1) Follow the instructions. All of them. 

 A lot is riding on a test. The fit has to be consistent and true to the sizing chart. The instructions need to be clear and easy to follow. The tiling needs to be clean and clear.  Good testers reads the pinned post and the expectations therein as well as the pattern instructions. They choose a size based on the sizing chart rather than their model's ready-to-wear storebought size.

It is very important to follow the instructions to the letter and not make modifications without first communicating with the designer. Typically, testers are invited to make modifications or embellishments once the pattern has been finalized. 

2) Helpful feedback.  

Good testers take the time to submit constructive critical feedback. A designer doesn’t need someone agreeing with everything they do. I would much rather you approach the pattern with a critical eye and do not take for granted that things are perfect; the first time around, they rarely are. 

A good tester doesn’t make assumptions if something isn’t clear or not working. It's not always user error! Designers neeed to know if the steps need clarification, if something doesn’t make sense, if the pattern pieces aren't going together smoothly, if the fit is off, and anything else that may come up during testing. We want the design to be the best it can be!

 3 ) Meet the deadlines. 

Once the testing group is gathered, the clock starts. Usually there are several dates: the date fit pictures are due, the date feedback is due, the date final modeled pictures are due, and the date to start promoting the pattern.
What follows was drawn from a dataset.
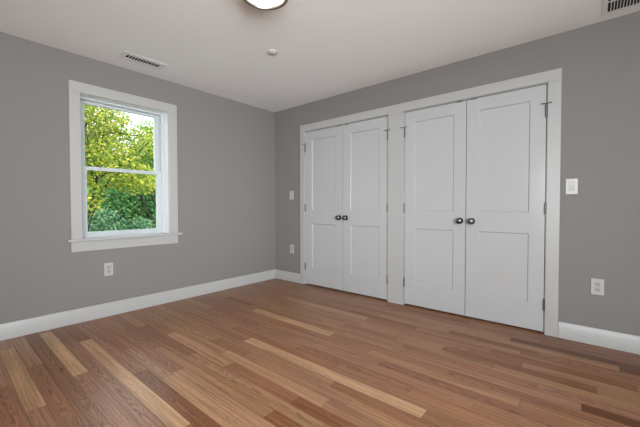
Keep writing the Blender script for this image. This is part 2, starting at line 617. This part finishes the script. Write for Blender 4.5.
def closet_door(idx, x0, x1, hinge_left, label):
    w = x1 - x0
    Y0 = 0.002
    d = empty('door_%d' % idx, (x0 if hinge_left else x1, Y0, 0))
    tag(d, label, 'closet door', 'closet door leaves', 'structure')
    lm = door_leaf_mesh(w)
    lm.v = [(x + x0, y + Y0, z) for x, y, z in lm.v]
    o = lm.build('door_leaf', M['door'], d, bevel=0.0012)
    weld(o)
    for (z0, z1) in PZ:
        MB().box(x0 + ST - 0.004, Y0 + DREC, z0 - 0.004, x1 - ST + 0.004, Y0 + DREC + 0.012, z1 + 0.004).build('panel', M['door'], d)
    # hinges: barrel with ball tips and two leaf edges
    hx = x0 - 0.002 if hinge_left else x1 + 0.002
    for k, zc in enumerate((0.245, 1.042, 1.838)):
        hb = MB()
        hb.lathe([(0, -0.052), (0.004, -0.051), (0.005, -0.047), (0.0078, -0.046), (0.0078, -0.016), (0.0070, -0.0155), (0.0078, -0.015), (0.0078, 0.015), (0.0070, 0.0155), (0.0078, 0.016), (0.0078, 0.046), (0.005, 0.047), (0.004, 0.051), (0, 0.052)],
                 (hx, Y0 - 0.012, zc), (0, 0, 1), 16)
        hb.box(hx - 0.0018, Y0 - 0.012, zc - 0.044, hx + 0.0018, Y0 + 0.010, zc + 0.044)
        hg = hb.build('hinge', M['hinge'], d)
        smooth_by_angle(hg, 35)
        if k == 2:
            sb = MB()
            zt = zc + 0.058
            sb.lathe([(0, -0.005), (0.008, -0.005), (0.008, 0.004), (0.004, 0.008), (0, 0.009)], (hx, Y0 - 0.012, zt), (0, 0, 1), 14)
            for s in (-1, 1):
                sb.tube([(hx, Y0 - 0.014, zt), (hx + s * 0.022, Y0 - 0.034, zt), (hx + s * 0.030, Y0 - 0.032, zt)], [0.0035, 0.0035, 0.0035], 8)
                sb.lathe([(0, 0), (0.0065, 0), (0.0065, 0.005), (0, 0.006)], (hx + s * 0.030, Y0 - 0.034, zt), (s * 0.3, 1, 0), 12)
            st = sb.build('hinge_pin_stop', M['hinge'], hg)
            smooth_by_angle(st, 35)
    # knob on the meeting stile
    kx = x1 - 0.050 if hinge_left else x0 + 0.050
    kz = 0.921
    kb = MB()
    kb.lathe([(0, 0), (0.010, 0), (0.010, 0.018), (0.018, 0.021), (0.026, 0.026), (0.0300, 0.034), (0.0285, 0.042), (0.021, 0.049), (0.010, 0.052), (0, 0.053)], (kx, Y0 - 0.005, kz), (0, -1, 0), 28)
    kn = kb.build('doorknob', M['nickel'], d)
    smooth_by_angle(kn, 50)
    rb = MB().lathe([(0, 0), (0.031, 0), (0.031, 0.003), (0.028, 0.006), (0.011, 0.0075), (0, 0.0075)], (kx, Y0, kz), (0, -1, 0), 28).build('rosette', M['nickel'], kn)
    smooth_by_angle(rb, 40)
    # ball catch in the top edge near the meeting stile
    bx = x1 - 0.06 if hinge_left else x0 + 0.06
    cb = MB().box(bx - 0.027, Y0 - 0.0012, DZ1 - 0.004, bx + 0.027, Y0 + 0.02, DZ1 + 0.0035)
    cb.lathe([(0, 0), (0.005, 0), (0.003, 0.003), (0, 0.0035)], (bx, Y0 + 0.012, DZ1 + 0.003), (0, 0, 1), 10)
    cb.build('ball_catch', M['catch'], d)
    return d


closet_door(1, 0.612, 1.2285, True, 'white two panel closet door nearest the room corner')
closet_door(2, 1.2335, 1.850, False, 'white closet door just left of the wide central mullion')
closet_door(3, 2.050, 2.6665, True, 'white closet door just right of the wide central mullion')
closet_door(4, 2.6720, 3.288, False, 'white closet door nearest the wall switch on the right')

# ------------------------------------------------------------------ window
win = empty('window_1', (0, -1.9725, 0.745))
tag(win, 'white double hung window looking out on autumn trees', 'window', kind='structure')
IY0, IY1, IZ0, IZ1 = -2.371, -1.574, 0.766, 2.097
# casing, sill, apron
MB().box(0, -2.454, IZ0, CT, IY0, IZ1).build('casing', M['trim'], win, bevel=0.0025)
MB().box(0, IY1, IZ0, CT, -1.4765, IZ1).build('casing', M['trim'], win, bevel=0.0025)
MB().box(0, -2.454, IZ1, CT, -1.4765, 2.190).build('casing', M['trim'], win, bevel=0.0025)
sl = MB()
sl.box(0, -2.484, 0.745, 0.050, -1.442, IZ0)
sl.box(-0.10, WY0, 0.745, 0.0, WY1, IZ0)
sl.build('window_sill', M['trim'], win, bevel=0.004, seg=3)
MB().box(0, -2.454, 0.650, 0.017, -1.4765, 0.745).build('apron', M['trim'], win, bevel=0.002)
# jamb liner and vinyl frame
fb = MB()
fb.box(-0.20, WY0, IZ0, 0.0, IY0, WZ1)
fb.box(-0.20, IY1, IZ0, 0.0, WY1, WZ1)
fb.box(-0.20, IY0, IZ1, 0.0, IY1, WZ1)
fb.build('jamb_liner', M['liner'], win)
FV = 0.024
vb = MB()
vb.box(-0.195, IY0, IZ0, -0.105, IY0 + FV, IZ1)
vb.box(-0.195, IY1 - FV, IZ0, -0.105, IY1, IZ1)
vb.box(-0.195, IY0 + FV, IZ1 - 0.018, -0.105, IY1 - FV, IZ1)
vb.box(-0.195, IY0 + FV, IZ0 - 0.02, -0.10, IY1 - FV, IZ0 + 0.012)
# parting stops between the two sash tracks
vb.box(-0.152, IY0 + FV, IZ0, -0.147, IY0 + FV + 0.008, IZ1 - 0.018)
vb.box(-0.152, IY1 - FV - 0.008, IZ0, -0.147, IY1 - FV, IZ1 - 0.018)
vb.build('window_frame', M['vinyl'], win, bevel=0.002)


def sash(name, xa, xb, z0, z1, top, bot, side):
    ya, yb = IY0 + FV, IY1 - FV
    s = MB()
    s.box(xa, ya, z0, xb, ya + side, z1)
    s.box(xa, yb - side, z0, xb, yb, z1)
    s.box(xa, ya + side, z0, xb, yb - side, z0 + bot)
    s.box(xa, ya + side, z1 - top, xb, yb - side, z1)
    o = s.build(name, M['vinyl'], win, bevel=0.003)
    xm = (xa + xb) / 2
    MB().box(xm - 0.003, ya + side - 0.006, z0 + bot - 0.006, xm + 0.003, yb - side + 0.006, z1 - top + 0.006).build('glass_pane', M['glass'], o)
    return o


sash('upper_sash', -0.188, -0.155, 1.418, IZ1 - 0.018, 0.028, 0.032, 0.050)
sash('lower_sash', -0.145, -0.112, IZ0 + 0.012, 1.448, 0.036, 0.040, 0.050)

# ------------------------------------------------------------------ switches and outlets
PW, PH = 0.077, 0.123


def wall_frame(origin, u, n):
    """maps (a along the wall, b up, c out of the wall) to the room"""
    o, u, n = Vector(origin), Vector(u), Vector(n)
    return lambda p: tuple(o + u * p[0] + Vector((0, 0, 1)) * p[1] + n * p[2])


def local_box(mb, fn, a0, b0, c0, a1, b1, c1, mi=0):
    i = len(mb.v)
    mb.box(a0, b0, c0, a1, b1, c1, mi)
    mb.v[i:] = [fn(p) for p in mb.v[i:]]


def plate(name, label, cat, origin, u, n, kind):
    e = empty(name, origin)
    tag(e, label, cat)
    fn = wall_frame(origin, u, n)
    mb = MB()
    local_box(mb, fn, -PW / 2, -PH / 2, 0, PW / 2, PH / 2, 0.006)
    o = mb.build('plate', M['plastic'], e, bevel=0.003)
    weld(o)
    if kind == 'switch':
        mb = MB()
        local_box(mb, fn, -0.018, -0.035, 0.006, 0.018, 0.035, 0.0075)
        fr = mb.build('bezel', M['plastic_inner'], e, bevel=0.0008)
        weld(fr)
        mb = MB()
        pts = [(-0.0145, -0.031, 0.0075), (0.0145, -0.031, 0.0075), (0.0145, 0.031, 0.0075), (-0.0145, 0.031, 0.0075)]
        mb.v += [fn(p) for p in pts] + [fn((-0.0145, -0.031, 0.0125)), fn((0.0145, -0.031, 0.0125)), fn((0.0145, 0, 0.0095)), fn((-0.0145, 0, 0.0095)), fn((0.0145, 0.031, 0.008)), fn((-0.0145, 0.031, 0.008))]
        for q in ((0, 1, 5, 4), (4, 5, 6, 7), (7, 6, 8, 9), (1, 2, 8, 6, 5), (0, 4, 7, 9, 3), (2, 3, 9, 8), (3, 2, 1, 0)):
            mb.f.append(q); mb.mi.append(0)
        r = mb.build('rocker', M['plastic'], e)
        weld(r)
    else:
        for s in (-1, 1):
            mb = MB()
            local_box(mb, fn, -0.017, s * 0.0195 - 0.0145, 0.006, 0.017, s * 0.0195 + 0.0145, 0.0085)
            rc = mb.build('receptacle', M['plastic_inner'], e, bevel=0.003)
            weld(rc)
            mb = MB()
            for (ax, w_, h_) in ((-0.0065, 0.0022, 0.0085), (0.0065, 0.0022, 0.0068)):
                local_box(mb, fn, ax - w_ / 2, s * 0.0195 + 0.003 - h_ / 2, 0.0085, ax + w_ / 2, s * 0.0195 + 0.003 + h_ / 2, 0.0088)
            local_box(mb, fn, -0.0025, s * 0.0195 - 0.0105, 0.0085, 0.0025, s * 0.0195 - 0.0055, 0.0088)
            mb.build('slot', M['slot'], rc)
        mb = MB()
        mb.lathe([(0, 0), (0.0028, 0), (0.0022, 0.001), (0, 0.0012)], fn((0, 0, 0.006)), n, 10)
        mb.build('screw', M['plastic_inner'], e)
    return e


BK = dict(u=(1, 0, 0), n=(0, -1, 0))
LF = dict(u=(0, 1, 0), n=(1, 0, 0))
plate('light_switch', 'white rocker light switch on the wall right of the closet', 'light switch', (3.460, 0, 1.215), kind='switch', **BK)
plate('light_switch', 'small white switch plate between room corner and closet casing', 'light switch', (0.345, 0, 1.218), kind='switch', **BK)
plate('electrical_outlet', 'white duplex outlet low on the wall right of the closet', 'outlet', (3.6245, 0, 0.446), kind='outlet', **BK)
plate('electrical_outlet', 'small white outlet between room corner and closet casing', 'outlet', (0.350, 0, 0.460), kind='outlet', **BK)
plate('electrical_outlet', 'white outlet on the grey wall below the window', 'outlet', (0, -2.1615, 0.4535), kind='outlet', **LF)

# ------------------------------------------------------------------ ceiling lamp
lamp = empty('ceiling_light', (2.008, -1.890, H))
tag(lamp, 'round flush ceiling lamp with metal rim and glowing white diffuser', 'ceiling lamp')
R0 = 0.152
rm = MB().lathe([(0, 0), (R0 - 0.014, 0), (R0 - 0.014, -0.028), (R0 - 0.001, -0.034), (R0, -0.060), (R0 - 0.003, -0.068), (R0 - 0.010, -0.072), (R0 - 0.023, -0.071), (R0 - 0.026, -0.066), (R0 - 0.026, -0.050), (0, -0.050)], (2.008, -1.890, H), (0, 0, 1), 64).build('lamp_rim', M['rim'], lamp)
smooth_by_angle(rm, 35)
df = MB().lathe([(R0 - 0.0265, -0.052), (R0 - 0.027, -0.061), (R0 - 0.036, -0.064), (0.080, -0.066), (0, -0.067)], (2.008, -1.890, H), (0, 0, 1), 64).build('diffuser', M['diffuser'], lamp)
smooth_by_angle(df, 60)

# ------------------------------------------------------------------ ceiling detector
det = empty('smoke_detector', (1.378, -1.268, H))
tag(det, 'small round white detector disc on the ceiling between lamp and corner', 'smoke detector')
o = MB().lathe([(0, 0), (0.046, 0), (0.048, -0.003), (0.046, -0.007), (0.036, -0.008), (0, -0.008)], (1.378, -1.268, H), (0, 0, 1), 40).build('base_ring', M['detector'], det)
smooth_by_angle(o, 40)
o = MB().lathe([(0, -0.008), (0.029, -0.008), (0.028, -0.0105), (0.024, -0.012), (0, -0.013)], (1.378, -1.268, H), (0, 0, 1), 32).build('cap', M['detector'], det)
smooth_by_angle(o, 40)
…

If multiple versions are required or if there are multiple options, there may be more than one due date for fit and feedback. 

If a tester does not meet meet these deadlines (and has not communicated with me; there are many very valid reasons for not meeting deadlines and I try to be very understanding) it raises a huge red flag. 

4)  Do your best work.

The first version, the first time, a muslin (practice version) with cheap ugly fabric is perfectly fine. By the time final modeled pictures are due, the expectations are much higher. 

I let my testers choose their own fabric, but I expect that it matches the description of the required fabric in weight and/or stretch; also that it be in good shape and accompanied by thoughtful coordinates 

Seams should be tight and top-stitched when directed in the instructions. Ironing is crucial for that professional finished look. While it’s not necessary to have a serger or coverstitch machine, make sure to familiarize yourself with analogous sewing machine techniques (overcast, stretch stitch, twin needle, to name a few). 

5) Pictures.

Just as we are looking for excellence in application photos, the same is true for final modeled pictures. The testers photos will be representing the pattern wherever they are posted. They are a massive part of the commercial success or failure of the pattern. 

6) Promotion.

There is a fine line between promoting a pattern and spamming it everywhere. The two are often used interchangeably, but a good tester knows when to stop before it becomes a nuissance. 

Check the wall wall where you will be posting. Has the pattern been posted several times already? Maybe just bump the posts that are already there with a comment and a picture.

A great way to promote patterns withough flooding peoples feeds to to look for pattern recommendation requests. A link and a picture along with a blurb about what’s awesome about it is plenty. 

It also helps to post on Pinterest, Instagram, their blog, or twitter (or more that I’m not aware of!) 


There have been many times that a new tester has blown me away and has been invited back again and again. In fact, all of my regular testers fit that description. I love finding new people to work with. I hope sometime that I get to work with you!